▸ Exercise directions: Transcribe every line of the listing below without any deviation.

▸ Data provided:
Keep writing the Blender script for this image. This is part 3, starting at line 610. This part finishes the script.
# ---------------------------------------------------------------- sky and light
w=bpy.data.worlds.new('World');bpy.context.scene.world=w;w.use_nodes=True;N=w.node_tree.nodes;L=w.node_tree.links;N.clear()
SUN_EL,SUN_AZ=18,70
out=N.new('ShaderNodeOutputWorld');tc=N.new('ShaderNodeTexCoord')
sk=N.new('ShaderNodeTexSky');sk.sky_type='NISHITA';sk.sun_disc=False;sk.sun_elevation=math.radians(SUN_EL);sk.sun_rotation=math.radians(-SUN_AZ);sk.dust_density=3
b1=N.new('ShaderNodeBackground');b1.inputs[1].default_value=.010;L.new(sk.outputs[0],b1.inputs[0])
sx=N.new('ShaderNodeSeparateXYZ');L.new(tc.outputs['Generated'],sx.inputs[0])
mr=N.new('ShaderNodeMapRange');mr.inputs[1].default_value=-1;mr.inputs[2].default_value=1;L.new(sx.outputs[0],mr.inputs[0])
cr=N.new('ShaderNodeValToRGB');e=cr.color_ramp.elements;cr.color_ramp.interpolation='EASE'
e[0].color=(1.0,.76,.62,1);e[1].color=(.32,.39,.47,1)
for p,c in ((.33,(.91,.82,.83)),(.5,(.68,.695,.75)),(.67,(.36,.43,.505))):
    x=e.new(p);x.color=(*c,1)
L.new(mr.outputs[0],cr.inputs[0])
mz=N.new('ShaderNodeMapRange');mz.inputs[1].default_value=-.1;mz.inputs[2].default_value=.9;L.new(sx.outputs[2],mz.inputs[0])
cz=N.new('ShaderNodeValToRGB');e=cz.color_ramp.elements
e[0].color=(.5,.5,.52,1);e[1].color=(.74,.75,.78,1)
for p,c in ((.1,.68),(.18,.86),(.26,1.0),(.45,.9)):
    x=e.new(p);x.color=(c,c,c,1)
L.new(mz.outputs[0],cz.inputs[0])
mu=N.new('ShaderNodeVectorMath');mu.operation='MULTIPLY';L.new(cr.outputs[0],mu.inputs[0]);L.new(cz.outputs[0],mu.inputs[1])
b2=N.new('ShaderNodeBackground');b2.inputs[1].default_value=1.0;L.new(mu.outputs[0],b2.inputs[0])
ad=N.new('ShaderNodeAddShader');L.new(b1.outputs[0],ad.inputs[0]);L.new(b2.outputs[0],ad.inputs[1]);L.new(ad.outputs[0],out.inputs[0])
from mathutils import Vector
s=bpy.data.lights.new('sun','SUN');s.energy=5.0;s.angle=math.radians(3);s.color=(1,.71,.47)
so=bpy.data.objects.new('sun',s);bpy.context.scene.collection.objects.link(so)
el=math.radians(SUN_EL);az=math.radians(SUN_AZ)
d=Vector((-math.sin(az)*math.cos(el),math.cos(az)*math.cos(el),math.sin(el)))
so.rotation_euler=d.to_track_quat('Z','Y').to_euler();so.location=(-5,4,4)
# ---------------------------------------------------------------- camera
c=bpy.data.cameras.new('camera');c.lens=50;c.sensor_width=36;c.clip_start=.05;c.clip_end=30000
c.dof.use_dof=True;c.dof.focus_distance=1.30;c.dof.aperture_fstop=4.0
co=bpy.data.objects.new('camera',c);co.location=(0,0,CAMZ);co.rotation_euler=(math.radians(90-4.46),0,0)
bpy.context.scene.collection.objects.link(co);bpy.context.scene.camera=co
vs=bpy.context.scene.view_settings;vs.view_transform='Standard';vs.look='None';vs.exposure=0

▸ Output for this exercise:
Keep writing the Blender script for this image. This is part 3, starting at line 610. This part finishes the script.
# ---------------------------------------------------------------- sky and light
w=bpy.data.worlds.new('World');bpy.context.scene.world=w;w.use_nodes=True;N=w.node_tree.nodes;L=w.node_tree.links;N.clear()
SUN_EL,SUN_AZ=18,70
out=N.new('ShaderNodeOutputWorld');tc=N.new('ShaderNodeTexCoord')
sk=N.new('ShaderNodeTexSky');sk.sky_type='NISHITA';sk.sun_disc=False;sk.sun_elevation=math.radians(SUN_EL);sk.sun_rotation=math.radians(-SUN_AZ);sk.dust_density=3
b1=N.new('ShaderNodeBackground');b1.inputs[1].default_value=.010;L.new(sk.outputs[0],b1.inputs[0])
sx=N.new('ShaderNodeSeparateXYZ');L.new(tc.outputs['Generated'],sx.inputs[0])
mr=N.new('ShaderNodeMapRange');mr.inputs[1].default_value=-1;mr.inputs[2].default_value=1;L.new(sx.outputs[0],mr.inputs[0])
cr=N.new('ShaderNodeValToRGB');e=cr.color_ramp.elements;cr.color_ramp.interpolation='EASE'
e[0].color=(1.0,.76,.62,1);e[1].color=(.32,.39,.47,1)
for p,c in ((.33,(.91,.82,.83)),(.5,(.68,.695,.75)),(.67,(.36,.43,.505))):
    x=e.new(p);x.color=(*c,1)
L.new(mr.outputs[0],cr.inputs[0])
mz=N.new('ShaderNodeMapRange');mz.inputs[1].default_value=-.1;mz.inputs[2].default_value=.9;L.new(sx.outputs[2],mz.inputs[0])
cz=N.new('ShaderNodeValToRGB');e=cz.color_ramp.elements
e[0].color=(.5,.5,.52,1);e[1].color=(.74,.75,.78,1)
for p,c in ((.1,.68),(.18,.86),(.26,1.0),(.45,.9)):
    x=e.new(p);x.color=(c,c,c,1)
L.new(mz.outputs[0],cz.inputs[0])
mu=N.new('ShaderNodeVectorMath');mu.operation='MULTIPLY';L.new(cr.outputs[0],mu.inputs[0]);L.new(cz.outputs[0],mu.inputs[1])
b2=N.new('ShaderNodeBackground');b2.inputs[1].default_value=1.0;L.new(mu.outputs[0],b2.inputs[0])
ad=N.new('ShaderNodeAddShader');L.new(b1.outputs[0],ad.inputs[0]);L.new(b2.outputs[0],ad.inputs[1]);L.new(ad.outputs[0],out.inputs[0])
from mathutils import Vector
s=bpy.data.lights.new('sun','SUN');s.energy=5.0;s.angle=math.radians(3);s.color=(1,.71,.47)
so=bpy.data.objects.new('sun',s);bpy.context.scene.collection.objects.link(so)
el=math.radians(SUN_EL);az=math.radians(SUN_AZ)
d=Vector((-math.sin(az)*math.cos(el),math.cos(az)*math.cos(el),math.sin(el)))
so.rotation_euler=d.to_track_quat('Z','Y').to_euler();so.location=(-5,4,4)
# ---------------------------------------------------------------- camera
c=bpy.data.cameras.new('camera');c.lens=50;c.sensor_width=36;c.clip_start=.05;c.clip_end=30000
c.dof.use_dof=True;c.dof.focus_distance=1.30;c.dof.aperture_fstop=4.0
co=bpy.data.objects.new('camera',c);co.location=(0,0,CAMZ);co.rotation_euler=(math.radians(90-4.46),0,0)
bpy.context.scene.collection.objects.link(co);bpy.context.scene.camera=co
vs=bpy.context.scene.view_settings;vs.view_transform='Standard';vs.look='None';vs.exposure=0